But theirs is an uneasy paradise. They are mugged and wreck their moped, and moreover there are some truly strange natives, to say nothing of strange voids among the natives: No young men live on this island. Sassy writes this off to conscription, but for a woman so articulate, inexplicably, she can't bring herself to discuss any of these unsettling observations with Ciam, including a drowning she witnesses from afar.

And this is odd because their relationship is almost entirely present tense. With virtually no past, Ciam is the perfect lover for a fling: He does the cooking, baby, he pays the rent; except for a few early mishaps, he's great in the sack. Still, for all his beauty, exuberance and energy, Ciam has his limitations.
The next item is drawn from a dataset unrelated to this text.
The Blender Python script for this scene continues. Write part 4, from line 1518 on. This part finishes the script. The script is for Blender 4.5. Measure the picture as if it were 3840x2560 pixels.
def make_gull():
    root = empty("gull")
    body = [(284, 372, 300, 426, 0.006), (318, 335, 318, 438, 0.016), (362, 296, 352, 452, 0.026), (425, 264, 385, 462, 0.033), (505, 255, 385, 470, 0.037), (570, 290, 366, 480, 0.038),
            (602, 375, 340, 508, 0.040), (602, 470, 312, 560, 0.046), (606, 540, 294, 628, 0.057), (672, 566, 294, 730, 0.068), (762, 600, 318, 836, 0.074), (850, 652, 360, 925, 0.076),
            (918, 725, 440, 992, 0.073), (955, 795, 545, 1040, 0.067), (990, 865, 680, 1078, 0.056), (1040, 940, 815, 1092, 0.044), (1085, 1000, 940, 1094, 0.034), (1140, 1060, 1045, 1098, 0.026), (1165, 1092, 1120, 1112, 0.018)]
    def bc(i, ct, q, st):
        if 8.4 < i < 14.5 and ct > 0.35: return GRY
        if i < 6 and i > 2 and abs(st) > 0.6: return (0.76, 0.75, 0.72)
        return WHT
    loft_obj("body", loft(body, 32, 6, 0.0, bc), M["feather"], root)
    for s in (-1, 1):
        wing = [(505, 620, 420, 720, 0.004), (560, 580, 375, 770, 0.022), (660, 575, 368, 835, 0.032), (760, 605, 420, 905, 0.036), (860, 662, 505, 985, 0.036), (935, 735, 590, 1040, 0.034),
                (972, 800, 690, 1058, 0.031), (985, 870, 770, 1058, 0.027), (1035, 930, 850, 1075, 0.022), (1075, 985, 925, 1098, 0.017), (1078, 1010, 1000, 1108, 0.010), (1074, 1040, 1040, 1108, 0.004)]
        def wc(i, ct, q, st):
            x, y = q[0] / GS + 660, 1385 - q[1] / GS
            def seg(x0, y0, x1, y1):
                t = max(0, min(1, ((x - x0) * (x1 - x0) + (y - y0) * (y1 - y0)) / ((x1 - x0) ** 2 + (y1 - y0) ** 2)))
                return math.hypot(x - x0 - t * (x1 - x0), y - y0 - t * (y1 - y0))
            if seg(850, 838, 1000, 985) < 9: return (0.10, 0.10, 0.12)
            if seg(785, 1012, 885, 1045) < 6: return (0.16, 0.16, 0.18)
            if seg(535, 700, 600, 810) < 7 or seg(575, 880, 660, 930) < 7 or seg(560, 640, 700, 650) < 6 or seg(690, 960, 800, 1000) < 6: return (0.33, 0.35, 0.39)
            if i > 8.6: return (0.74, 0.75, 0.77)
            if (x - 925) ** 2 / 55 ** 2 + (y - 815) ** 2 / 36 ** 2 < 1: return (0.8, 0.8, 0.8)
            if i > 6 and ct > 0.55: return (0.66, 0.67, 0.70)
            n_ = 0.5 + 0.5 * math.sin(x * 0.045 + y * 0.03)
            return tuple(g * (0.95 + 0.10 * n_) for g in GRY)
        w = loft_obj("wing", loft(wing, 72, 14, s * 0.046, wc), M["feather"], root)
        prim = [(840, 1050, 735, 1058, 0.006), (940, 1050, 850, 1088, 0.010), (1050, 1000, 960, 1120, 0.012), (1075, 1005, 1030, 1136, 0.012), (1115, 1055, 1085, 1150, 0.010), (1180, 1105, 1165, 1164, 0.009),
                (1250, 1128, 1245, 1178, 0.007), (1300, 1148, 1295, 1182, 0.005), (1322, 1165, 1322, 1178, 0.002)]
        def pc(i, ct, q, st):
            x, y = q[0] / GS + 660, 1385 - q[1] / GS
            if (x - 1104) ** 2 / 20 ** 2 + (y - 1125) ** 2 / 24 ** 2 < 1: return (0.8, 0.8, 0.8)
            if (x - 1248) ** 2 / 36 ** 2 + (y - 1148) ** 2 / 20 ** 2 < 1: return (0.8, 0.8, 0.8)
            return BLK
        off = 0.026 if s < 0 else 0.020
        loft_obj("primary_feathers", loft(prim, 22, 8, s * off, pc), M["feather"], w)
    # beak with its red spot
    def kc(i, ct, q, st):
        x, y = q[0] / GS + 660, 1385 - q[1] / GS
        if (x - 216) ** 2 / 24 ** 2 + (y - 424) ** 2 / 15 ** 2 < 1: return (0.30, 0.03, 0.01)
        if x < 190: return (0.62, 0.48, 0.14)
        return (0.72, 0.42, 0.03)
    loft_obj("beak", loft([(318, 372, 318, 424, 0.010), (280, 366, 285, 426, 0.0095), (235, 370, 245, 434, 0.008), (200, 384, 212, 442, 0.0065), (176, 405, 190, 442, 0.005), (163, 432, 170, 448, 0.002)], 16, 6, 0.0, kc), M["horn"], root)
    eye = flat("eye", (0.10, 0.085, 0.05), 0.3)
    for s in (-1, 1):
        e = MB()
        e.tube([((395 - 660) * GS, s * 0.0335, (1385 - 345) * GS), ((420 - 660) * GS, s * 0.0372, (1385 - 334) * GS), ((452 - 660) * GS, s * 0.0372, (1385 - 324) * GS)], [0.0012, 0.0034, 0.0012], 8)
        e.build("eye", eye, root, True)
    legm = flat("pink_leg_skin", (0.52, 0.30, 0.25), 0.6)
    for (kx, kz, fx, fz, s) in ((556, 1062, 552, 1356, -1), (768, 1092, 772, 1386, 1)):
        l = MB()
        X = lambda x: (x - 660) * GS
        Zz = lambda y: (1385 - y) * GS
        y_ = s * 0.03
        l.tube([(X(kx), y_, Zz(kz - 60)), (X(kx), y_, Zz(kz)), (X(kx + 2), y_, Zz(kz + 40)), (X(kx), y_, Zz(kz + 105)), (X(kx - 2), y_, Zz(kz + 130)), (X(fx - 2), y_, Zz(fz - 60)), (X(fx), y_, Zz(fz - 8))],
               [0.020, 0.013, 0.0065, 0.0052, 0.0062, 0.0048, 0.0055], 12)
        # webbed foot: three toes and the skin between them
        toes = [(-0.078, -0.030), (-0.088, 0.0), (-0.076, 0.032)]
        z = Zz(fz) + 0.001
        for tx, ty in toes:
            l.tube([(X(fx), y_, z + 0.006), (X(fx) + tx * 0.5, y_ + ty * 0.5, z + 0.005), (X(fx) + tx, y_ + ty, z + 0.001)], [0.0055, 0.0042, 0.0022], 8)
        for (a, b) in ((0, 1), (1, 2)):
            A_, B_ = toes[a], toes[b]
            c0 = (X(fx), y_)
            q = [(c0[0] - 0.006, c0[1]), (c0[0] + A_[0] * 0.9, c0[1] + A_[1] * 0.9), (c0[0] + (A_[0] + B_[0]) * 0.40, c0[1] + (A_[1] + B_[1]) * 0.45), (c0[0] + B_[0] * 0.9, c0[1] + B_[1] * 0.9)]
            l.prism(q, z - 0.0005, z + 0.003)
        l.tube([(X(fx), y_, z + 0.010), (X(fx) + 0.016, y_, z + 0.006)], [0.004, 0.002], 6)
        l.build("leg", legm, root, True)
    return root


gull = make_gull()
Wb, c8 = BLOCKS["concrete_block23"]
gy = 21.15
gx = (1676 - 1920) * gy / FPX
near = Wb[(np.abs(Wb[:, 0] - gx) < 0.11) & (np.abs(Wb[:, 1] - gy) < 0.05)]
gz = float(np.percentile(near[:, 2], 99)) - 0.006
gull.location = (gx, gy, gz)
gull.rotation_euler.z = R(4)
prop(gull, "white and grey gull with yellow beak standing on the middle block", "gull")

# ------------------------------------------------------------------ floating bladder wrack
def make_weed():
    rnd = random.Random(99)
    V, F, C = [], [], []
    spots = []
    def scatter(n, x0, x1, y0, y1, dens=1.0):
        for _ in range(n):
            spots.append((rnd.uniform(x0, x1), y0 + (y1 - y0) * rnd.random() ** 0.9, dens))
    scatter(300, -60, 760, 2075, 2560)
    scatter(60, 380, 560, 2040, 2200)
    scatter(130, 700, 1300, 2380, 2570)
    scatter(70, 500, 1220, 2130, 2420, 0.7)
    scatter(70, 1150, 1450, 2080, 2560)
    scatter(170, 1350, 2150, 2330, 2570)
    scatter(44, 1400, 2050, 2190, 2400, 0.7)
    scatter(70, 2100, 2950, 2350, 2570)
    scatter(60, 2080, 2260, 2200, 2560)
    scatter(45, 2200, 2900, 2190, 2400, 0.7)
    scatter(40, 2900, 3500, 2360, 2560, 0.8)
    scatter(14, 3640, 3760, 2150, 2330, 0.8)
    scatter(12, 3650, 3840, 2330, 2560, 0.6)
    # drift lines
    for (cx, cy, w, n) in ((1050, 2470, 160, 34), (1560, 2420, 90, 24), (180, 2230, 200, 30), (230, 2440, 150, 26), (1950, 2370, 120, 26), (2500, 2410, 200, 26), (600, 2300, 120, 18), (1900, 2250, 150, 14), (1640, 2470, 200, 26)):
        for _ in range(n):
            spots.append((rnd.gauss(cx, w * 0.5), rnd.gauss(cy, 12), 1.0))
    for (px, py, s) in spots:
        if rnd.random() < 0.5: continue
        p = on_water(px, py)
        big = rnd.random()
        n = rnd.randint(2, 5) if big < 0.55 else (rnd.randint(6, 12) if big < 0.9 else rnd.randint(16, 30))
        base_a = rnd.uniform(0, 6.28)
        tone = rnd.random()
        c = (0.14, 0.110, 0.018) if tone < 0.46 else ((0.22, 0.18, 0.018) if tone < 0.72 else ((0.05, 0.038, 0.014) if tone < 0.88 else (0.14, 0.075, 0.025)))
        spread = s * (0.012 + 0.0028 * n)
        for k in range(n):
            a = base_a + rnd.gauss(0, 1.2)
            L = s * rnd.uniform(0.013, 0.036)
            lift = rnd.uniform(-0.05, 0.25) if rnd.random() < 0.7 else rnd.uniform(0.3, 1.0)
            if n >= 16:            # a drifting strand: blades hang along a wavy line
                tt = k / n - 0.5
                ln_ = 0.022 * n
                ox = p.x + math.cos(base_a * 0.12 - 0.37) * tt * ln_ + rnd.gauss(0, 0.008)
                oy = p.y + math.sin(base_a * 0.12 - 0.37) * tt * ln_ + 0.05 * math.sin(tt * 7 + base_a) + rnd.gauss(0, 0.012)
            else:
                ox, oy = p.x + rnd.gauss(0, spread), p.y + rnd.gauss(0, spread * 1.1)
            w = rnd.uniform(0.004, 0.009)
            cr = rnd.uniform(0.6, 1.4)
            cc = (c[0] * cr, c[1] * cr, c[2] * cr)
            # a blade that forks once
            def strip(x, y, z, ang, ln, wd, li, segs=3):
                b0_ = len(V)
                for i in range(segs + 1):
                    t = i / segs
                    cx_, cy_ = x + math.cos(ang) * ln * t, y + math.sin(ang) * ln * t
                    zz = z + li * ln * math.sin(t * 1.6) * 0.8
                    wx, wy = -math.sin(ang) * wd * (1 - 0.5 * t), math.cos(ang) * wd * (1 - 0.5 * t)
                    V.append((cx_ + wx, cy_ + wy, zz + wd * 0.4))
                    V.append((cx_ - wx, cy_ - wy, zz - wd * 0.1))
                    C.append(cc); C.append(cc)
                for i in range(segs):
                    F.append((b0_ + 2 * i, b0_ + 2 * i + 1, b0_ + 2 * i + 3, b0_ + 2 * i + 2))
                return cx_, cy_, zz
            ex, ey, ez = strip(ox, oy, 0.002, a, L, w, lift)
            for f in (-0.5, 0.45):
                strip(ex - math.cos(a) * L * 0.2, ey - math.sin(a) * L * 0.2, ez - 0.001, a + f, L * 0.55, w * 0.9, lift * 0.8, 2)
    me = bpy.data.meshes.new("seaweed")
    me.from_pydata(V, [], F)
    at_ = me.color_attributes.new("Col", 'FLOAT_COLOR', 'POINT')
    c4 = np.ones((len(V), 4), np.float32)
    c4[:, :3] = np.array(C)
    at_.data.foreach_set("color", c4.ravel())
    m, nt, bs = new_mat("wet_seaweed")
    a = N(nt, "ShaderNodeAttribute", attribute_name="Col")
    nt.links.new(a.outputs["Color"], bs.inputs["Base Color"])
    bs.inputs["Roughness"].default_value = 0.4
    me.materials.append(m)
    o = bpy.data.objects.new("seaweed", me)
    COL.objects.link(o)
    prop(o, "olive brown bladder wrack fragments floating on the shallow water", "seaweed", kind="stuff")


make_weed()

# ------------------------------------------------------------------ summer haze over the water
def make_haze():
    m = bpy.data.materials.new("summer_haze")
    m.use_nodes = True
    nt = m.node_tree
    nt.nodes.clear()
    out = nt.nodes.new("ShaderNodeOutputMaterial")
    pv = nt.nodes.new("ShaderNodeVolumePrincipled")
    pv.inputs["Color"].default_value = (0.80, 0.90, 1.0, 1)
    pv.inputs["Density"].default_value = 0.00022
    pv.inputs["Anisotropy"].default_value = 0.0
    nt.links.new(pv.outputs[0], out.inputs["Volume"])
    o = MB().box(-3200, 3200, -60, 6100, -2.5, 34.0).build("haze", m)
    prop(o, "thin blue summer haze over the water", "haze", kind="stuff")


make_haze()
He can be petulant, arrogant and unfaithful (if that's not too strong a term for their forthright arrangement). In two weeks, Sassy's had enough, but all the same, she is not willing to share Ciam with a strange local girl, the nasty, mysterious, possessive Fifina, a child's body weirdly sheltering an unbridled libido.

The colors on this island and James' descriptions are monochrome rather than vivid. Something desolate and dangerous lurks here, reeking of neglected gods that underlie this novel like blue veins under dark skin.

Toward the end of her holiday, Sassy reflects that Harlem and her three-deadbolt flat look really good. That may be, but she'll never tell Ciam where to pick up his dry-cleaning and, alas, it matters less to her than it does to the reader.